D was largely unimpressed by the pop philosophy of Miranda July's The Hallway (2008), which was English in one direction and Japanese in the next. I just thought it was difficult to get into the idea of the texts as an internal voice when, just as you read "You look up and see a post-it note with the name 'Joy' on it. To your left is a dirty drawing and a cup. What does it all mean?", a Japanese man making his way from the other end bops his head on the sign and then very apologetically attempts to squeeze past you. 

"Nothing means anything, but life is full of slapstick moments." doesn't seem like the sort of takeaway July was going for. 

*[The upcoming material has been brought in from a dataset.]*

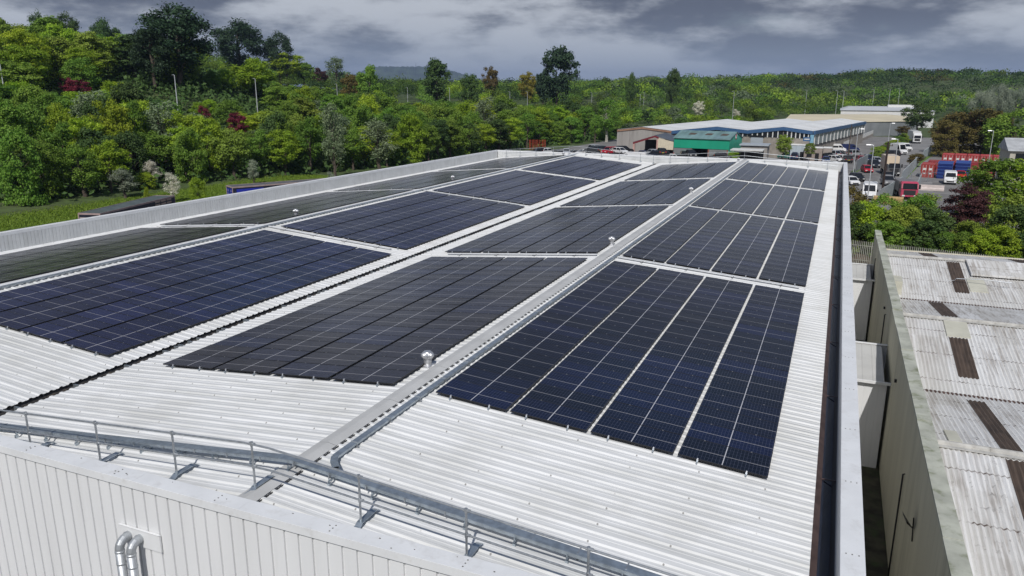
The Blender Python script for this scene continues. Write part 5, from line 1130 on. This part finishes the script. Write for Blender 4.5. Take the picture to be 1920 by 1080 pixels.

I am very sorry to say that Yayoi Kusama's piece Mirror Room (Pumpkin) didn't inspire very much aside from dizziness. After we were done with all the galleries and M had done her rounds of the gift shop, we went to see the outdoor pieces that were close by. 


This one reminded me of Cinderella's pumpkin as it turned into a carriage. 



Speaking of pumpkins, apart from that poor sheep, other parts of the farm were also getting into the Halloween spirit. As we made our way back to go to the bus stop, we passed by a stage area that had been set up for Jack O'Lantern carving demonstrations later in the day. 



There was even a fake pumpkin patch that had been set up.


We stumbled upon a Momiji peach tree, where most of the fruit had already fallen and were lying on the ground underneath. 


Finally, we made it to the gift store, where M did all the necessary shopping. 



We reached the bus stop in good time. Japanese buses are so on schedule that once you settle into the groove of making it to the stop at an exact time, delays of three minutes or more are enough to cause panic. For some reason, there were massive jams in Shibukawa that were affecting the punctuality of the buses that day, so we kept thinking we'd missed our buses when they were in fact held up elsewhere. Eventually, the bus made it to us, and we went back to Ikaho to check out the source of the hot springs there.